Please write out the material that follows, exactly as it stands.

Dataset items
"""
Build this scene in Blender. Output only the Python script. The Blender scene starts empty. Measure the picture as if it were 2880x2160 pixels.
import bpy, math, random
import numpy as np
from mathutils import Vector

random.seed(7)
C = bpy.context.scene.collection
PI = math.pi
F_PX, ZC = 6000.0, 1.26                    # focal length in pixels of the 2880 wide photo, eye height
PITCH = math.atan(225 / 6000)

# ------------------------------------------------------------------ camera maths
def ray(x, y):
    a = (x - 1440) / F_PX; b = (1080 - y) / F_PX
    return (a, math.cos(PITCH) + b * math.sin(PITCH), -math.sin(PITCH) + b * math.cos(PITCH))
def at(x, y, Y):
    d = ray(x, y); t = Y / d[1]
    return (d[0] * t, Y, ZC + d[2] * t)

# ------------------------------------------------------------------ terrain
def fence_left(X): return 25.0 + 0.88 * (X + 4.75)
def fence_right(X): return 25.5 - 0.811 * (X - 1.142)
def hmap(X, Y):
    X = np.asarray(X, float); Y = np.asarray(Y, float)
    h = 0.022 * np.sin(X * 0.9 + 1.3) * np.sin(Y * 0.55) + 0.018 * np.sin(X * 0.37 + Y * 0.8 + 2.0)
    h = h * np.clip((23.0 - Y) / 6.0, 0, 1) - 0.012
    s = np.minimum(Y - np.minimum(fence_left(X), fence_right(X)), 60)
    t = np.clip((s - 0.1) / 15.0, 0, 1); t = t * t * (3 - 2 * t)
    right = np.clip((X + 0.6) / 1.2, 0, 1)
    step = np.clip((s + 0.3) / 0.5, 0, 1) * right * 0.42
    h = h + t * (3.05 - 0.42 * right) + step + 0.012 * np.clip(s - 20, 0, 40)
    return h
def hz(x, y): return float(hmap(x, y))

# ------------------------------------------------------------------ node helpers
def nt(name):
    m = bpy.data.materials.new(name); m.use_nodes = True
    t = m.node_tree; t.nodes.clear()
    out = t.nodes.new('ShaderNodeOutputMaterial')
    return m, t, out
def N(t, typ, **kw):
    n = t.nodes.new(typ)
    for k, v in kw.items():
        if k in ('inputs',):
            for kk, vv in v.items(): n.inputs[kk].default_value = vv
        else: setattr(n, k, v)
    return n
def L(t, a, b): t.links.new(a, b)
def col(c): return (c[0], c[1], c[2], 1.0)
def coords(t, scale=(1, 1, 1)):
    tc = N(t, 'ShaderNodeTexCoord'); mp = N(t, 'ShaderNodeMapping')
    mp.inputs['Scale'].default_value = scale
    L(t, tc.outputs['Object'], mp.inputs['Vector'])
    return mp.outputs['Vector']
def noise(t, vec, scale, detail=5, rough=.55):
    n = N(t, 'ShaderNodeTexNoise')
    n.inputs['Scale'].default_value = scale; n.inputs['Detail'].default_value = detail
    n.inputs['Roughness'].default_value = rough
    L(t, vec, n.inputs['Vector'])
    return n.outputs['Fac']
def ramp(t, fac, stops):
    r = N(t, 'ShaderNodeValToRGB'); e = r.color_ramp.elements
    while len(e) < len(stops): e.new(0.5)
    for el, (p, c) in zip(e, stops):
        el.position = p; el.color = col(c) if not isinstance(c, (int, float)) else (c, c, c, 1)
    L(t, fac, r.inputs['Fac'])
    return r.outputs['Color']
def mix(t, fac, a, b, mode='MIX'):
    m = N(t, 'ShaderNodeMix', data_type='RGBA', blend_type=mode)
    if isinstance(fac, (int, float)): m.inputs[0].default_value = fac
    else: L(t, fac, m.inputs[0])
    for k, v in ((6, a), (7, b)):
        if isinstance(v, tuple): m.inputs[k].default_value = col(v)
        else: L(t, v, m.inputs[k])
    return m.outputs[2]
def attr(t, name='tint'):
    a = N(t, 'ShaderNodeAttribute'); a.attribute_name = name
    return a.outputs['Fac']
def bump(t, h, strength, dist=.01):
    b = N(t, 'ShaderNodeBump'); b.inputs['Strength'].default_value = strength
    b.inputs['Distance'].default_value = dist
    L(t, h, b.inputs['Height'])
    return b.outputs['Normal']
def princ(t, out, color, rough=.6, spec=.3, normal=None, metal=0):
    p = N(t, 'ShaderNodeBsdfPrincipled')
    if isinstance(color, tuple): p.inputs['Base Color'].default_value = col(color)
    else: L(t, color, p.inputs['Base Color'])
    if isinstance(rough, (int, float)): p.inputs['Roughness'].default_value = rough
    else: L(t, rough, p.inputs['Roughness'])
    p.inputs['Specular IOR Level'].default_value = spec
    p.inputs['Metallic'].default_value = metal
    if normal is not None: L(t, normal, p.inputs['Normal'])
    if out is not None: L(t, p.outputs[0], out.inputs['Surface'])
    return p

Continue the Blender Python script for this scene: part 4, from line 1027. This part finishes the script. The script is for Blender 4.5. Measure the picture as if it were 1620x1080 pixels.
"""
FINISHED EXERCISE:
Build this scene in Blender. Output only the Python script. The Blender scene starts empty. Measure the picture as if it were 2880x2160 pixels.
import bpy, math, random
import numpy as np
from mathutils import Vector

random.seed(7)
C = bpy.context.scene.collection
PI = math.pi
F_PX, ZC = 6000.0, 1.26                    # focal length in pixels of the 2880 wide photo, eye height
PITCH = math.atan(225 / 6000)

# ------------------------------------------------------------------ camera maths
def ray(x, y):
    a = (x - 1440) / F_PX; b = (1080 - y) / F_PX
    return (a, math.cos(PITCH) + b * math.sin(PITCH), -math.sin(PITCH) + b * math.cos(PITCH))
def at(x, y, Y):
    d = ray(x, y); t = Y / d[1]
    return (d[0] * t, Y, ZC + d[2] * t)

# ------------------------------------------------------------------ terrain
def fence_left(X): return 25.0 + 0.88 * (X + 4.75)
def fence_right(X): return 25.5 - 0.811 * (X - 1.142)
def hmap(X, Y):
    X = np.asarray(X, float); Y = np.asarray(Y, float)
    h = 0.022 * np.sin(X * 0.9 + 1.3) * np.sin(Y * 0.55) + 0.018 * np.sin(X * 0.37 + Y * 0.8 + 2.0)
    h = h * np.clip((23.0 - Y) / 6.0, 0, 1) - 0.012
    s = np.minimum(Y - np.minimum(fence_left(X), fence_right(X)), 60)
    t = np.clip((s - 0.1) / 15.0, 0, 1); t = t * t * (3 - 2 * t)
    right = np.clip((X + 0.6) / 1.2, 0, 1)
    step = np.clip((s + 0.3) / 0.5, 0, 1) * right * 0.42
    h = h + t * (3.05 - 0.42 * right) + step + 0.012 * np.clip(s - 20, 0, 40)
    return h
def hz(x, y): return float(hmap(x, y))

# ------------------------------------------------------------------ node helpers
def nt(name):
    m = bpy.data.materials.new(name); m.use_nodes = True
    t = m.node_tree; t.nodes.clear()
    out = t.nodes.new('ShaderNodeOutputMaterial')
    return m, t, out
def N(t, typ, **kw):
    n = t.nodes.new(typ)
    for k, v in kw.items():
        if k in ('inputs',):
            for kk, vv in v.items(): n.inputs[kk].default_value = vv
        else: setattr(n, k, v)
    return n
def L(t, a, b): t.links.new(a, b)
def col(c): return (c[0], c[1], c[2], 1.0)
def coords(t, scale=(1, 1, 1)):
    tc = N(t, 'ShaderNodeTexCoord'); mp = N(t, 'ShaderNodeMapping')
    mp.inputs['Scale'].default_value = scale
    L(t, tc.outputs['Object'], mp.inputs['Vector'])
    return mp.outputs['Vector']
def noise(t, vec, scale, detail=5, rough=.55):
    n = N(t, 'ShaderNodeTexNoise')
    n.inputs['Scale'].default_value = scale; n.inputs['Detail'].default_value = detail
    n.inputs['Roughness'].default_value = rough
    L(t, vec, n.inputs['Vector'])
    return n.outputs['Fac']
def ramp(t, fac, stops):
    r = N(t, 'ShaderNodeValToRGB'); e = r.color_ramp.elements
    while len(e) < len(stops): e.new(0.5)
    for el, (p, c) in zip(e, stops):
        el.position = p; el.color = col(c) if not isinstance(c, (int, float)) else (c, c, c, 1)
    L(t, fac, r.inputs['Fac'])
    return r.outputs['Color']
def mix(t, fac, a, b, mode='MIX'):
    m = N(t, 'ShaderNodeMix', data_type='RGBA', blend_type=mode)
    if isinstance(fac, (int, float)): m.inputs[0].default_value = fac
    else: L(t, fac, m.inputs[0])
    for k, v in ((6, a), (7, b)):
        if isinstance(v, tuple): m.inputs[k].default_value = col(v)
        else: L(t, v, m.inputs[k])
    return m.outputs[2]
def attr(t, name='tint'):
    a = N(t, 'ShaderNodeAttribute'); a.attribute_name = name
    return a.outputs['Fac']
def bump(t, h, strength, dist=.01):
    b = N(t, 'ShaderNodeBump'); b.inputs['Strength'].default_value = strength
    b.inputs['Distance'].default_value = dist
    L(t, h, b.inputs['Height'])
    return b.outputs['Normal']
def princ(t, out, color, rough=.6, spec=.3, normal=None, metal=0):
    p = N(t, 'ShaderNodeBsdfPrincipled')
    if isinstance(color, tuple): p.inputs['Base Color'].default_value = col(color)
    else: L(t, color, p.inputs['Base Color'])
    if isinstance(rough, (int, float)): p.inputs['Roughness'].default_value = rough
    else: L(t, rough, p.inputs['Roughness'])
    p.inputs['Specular IOR Level'].default_value = spec
    p.inputs['Metallic'].default_value = metal
    if normal is not None: L(t, normal, p.inputs['Normal'])
    if out is not None: L(t, p.outputs[0], out.inputs['Surface'])
    return p

Continue the Blender Python script for this scene: part 4, from line 1027. This part finishes the script. The script is for Blender 4.5. Measure the picture as if it were 1620x1080 pixels.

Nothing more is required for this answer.